** What you will do **
Every line that contains the word "pixels" should be copied out.

** Data provided **
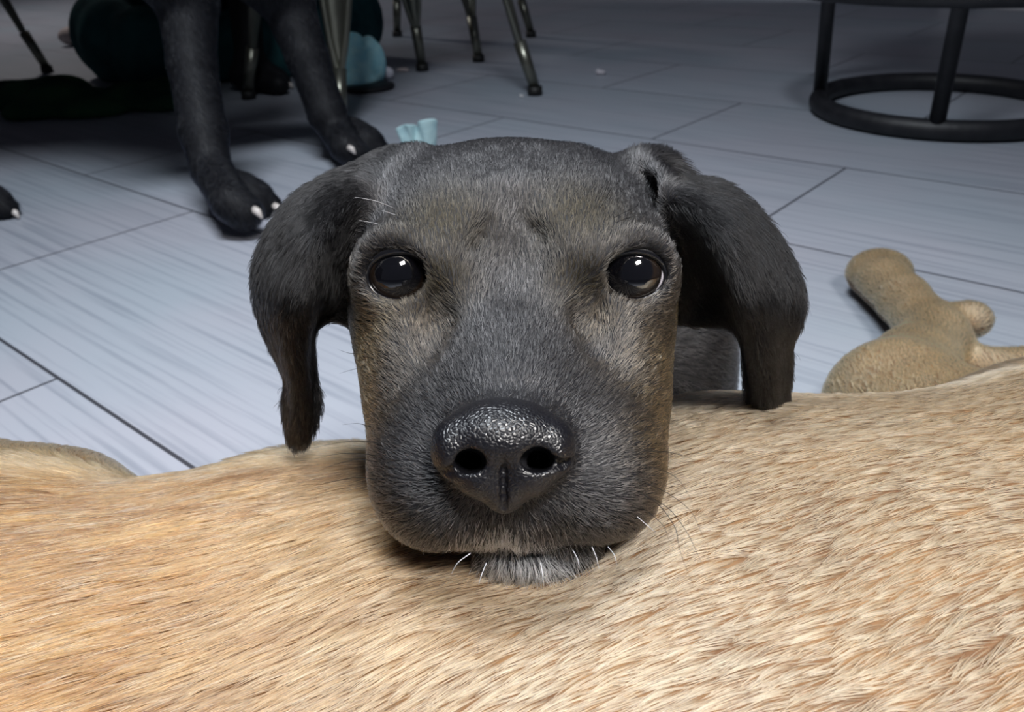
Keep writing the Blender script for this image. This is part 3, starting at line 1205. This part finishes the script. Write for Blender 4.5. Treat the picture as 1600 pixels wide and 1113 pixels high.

* * *

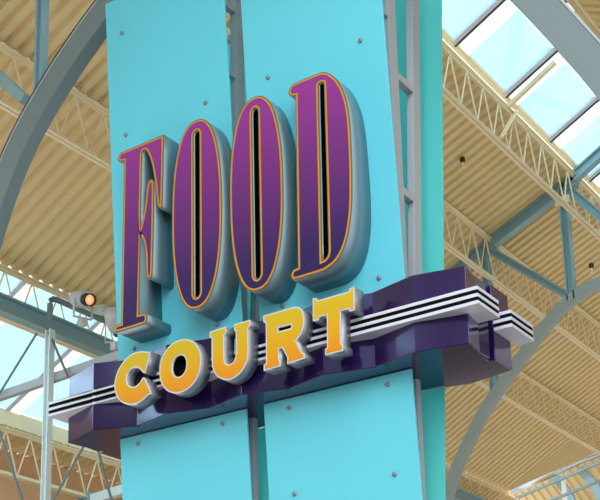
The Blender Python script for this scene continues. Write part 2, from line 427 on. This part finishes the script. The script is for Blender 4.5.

...

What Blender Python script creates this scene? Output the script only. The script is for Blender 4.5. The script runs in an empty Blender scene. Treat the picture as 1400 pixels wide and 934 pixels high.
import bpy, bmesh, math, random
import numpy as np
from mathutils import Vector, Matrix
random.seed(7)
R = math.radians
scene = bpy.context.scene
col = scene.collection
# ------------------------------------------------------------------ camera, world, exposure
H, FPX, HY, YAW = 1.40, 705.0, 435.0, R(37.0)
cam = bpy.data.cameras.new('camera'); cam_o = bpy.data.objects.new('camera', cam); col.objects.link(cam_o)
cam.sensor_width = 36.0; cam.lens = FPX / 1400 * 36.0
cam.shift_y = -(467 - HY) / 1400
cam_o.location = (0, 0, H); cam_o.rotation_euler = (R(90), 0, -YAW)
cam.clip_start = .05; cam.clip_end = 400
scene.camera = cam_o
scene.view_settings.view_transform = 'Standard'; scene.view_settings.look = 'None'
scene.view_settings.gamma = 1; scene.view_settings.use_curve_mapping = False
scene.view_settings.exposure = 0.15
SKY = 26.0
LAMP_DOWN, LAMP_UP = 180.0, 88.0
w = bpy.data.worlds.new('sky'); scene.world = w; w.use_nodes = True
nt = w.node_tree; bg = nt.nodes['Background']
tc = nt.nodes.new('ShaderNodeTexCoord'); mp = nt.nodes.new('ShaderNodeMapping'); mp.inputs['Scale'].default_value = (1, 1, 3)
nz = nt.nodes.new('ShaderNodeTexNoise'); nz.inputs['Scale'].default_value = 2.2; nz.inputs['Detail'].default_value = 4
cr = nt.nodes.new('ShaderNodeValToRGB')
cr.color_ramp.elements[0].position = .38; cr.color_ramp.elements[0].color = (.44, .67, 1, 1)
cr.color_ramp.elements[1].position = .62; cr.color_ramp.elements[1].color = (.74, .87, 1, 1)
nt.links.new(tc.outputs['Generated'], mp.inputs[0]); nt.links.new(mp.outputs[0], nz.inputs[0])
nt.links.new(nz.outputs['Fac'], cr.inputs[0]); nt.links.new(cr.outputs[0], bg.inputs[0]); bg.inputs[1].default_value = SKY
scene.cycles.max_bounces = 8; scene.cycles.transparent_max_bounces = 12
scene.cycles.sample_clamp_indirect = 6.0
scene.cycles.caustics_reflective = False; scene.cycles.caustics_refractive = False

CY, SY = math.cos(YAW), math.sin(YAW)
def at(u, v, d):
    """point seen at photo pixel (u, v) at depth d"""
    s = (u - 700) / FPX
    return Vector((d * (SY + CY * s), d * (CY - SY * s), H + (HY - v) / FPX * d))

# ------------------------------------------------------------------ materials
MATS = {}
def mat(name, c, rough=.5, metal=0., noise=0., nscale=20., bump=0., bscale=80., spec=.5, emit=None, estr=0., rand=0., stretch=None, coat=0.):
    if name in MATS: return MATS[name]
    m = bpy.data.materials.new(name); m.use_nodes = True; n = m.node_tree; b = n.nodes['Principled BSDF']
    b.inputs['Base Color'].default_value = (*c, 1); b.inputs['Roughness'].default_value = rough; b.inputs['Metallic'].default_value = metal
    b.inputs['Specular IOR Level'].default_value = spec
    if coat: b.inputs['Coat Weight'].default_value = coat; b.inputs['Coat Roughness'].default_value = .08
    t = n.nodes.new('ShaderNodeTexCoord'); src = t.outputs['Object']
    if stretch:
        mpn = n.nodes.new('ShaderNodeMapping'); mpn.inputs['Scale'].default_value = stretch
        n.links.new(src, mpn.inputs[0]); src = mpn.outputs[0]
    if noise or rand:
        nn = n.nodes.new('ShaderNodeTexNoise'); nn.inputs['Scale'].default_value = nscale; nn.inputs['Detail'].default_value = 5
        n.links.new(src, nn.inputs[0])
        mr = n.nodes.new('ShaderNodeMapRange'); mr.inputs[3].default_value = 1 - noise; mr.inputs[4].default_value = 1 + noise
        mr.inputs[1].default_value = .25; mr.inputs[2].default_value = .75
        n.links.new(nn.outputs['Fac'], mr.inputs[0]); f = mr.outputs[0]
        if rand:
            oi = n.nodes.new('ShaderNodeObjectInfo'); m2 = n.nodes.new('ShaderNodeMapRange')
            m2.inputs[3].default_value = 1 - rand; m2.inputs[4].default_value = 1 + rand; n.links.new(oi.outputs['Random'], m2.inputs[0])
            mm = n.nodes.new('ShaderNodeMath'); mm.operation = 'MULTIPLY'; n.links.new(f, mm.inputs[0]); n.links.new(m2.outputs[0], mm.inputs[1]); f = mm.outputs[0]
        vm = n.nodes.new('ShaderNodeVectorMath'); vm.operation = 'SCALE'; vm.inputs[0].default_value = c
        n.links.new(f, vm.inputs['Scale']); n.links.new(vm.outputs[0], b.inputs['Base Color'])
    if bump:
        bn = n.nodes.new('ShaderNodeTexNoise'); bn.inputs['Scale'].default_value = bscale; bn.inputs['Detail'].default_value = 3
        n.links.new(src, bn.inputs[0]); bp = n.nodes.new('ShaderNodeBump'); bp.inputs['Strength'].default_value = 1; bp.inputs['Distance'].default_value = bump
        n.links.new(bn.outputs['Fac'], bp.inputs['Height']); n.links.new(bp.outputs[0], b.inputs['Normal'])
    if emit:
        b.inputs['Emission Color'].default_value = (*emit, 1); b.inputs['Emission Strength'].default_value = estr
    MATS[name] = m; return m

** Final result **
Keep writing the Blender script for this image. This is part 3, starting at line 1205. This part finishes the script. Write for Blender 4.5. Treat the picture as 1600 pixels wide and 1113 pixels high.
What Blender Python script creates this scene? Output the script only. The script is for Blender 4.5. The script runs in an empty Blender scene. Treat the picture as 1400 pixels wide and 934 pixels high.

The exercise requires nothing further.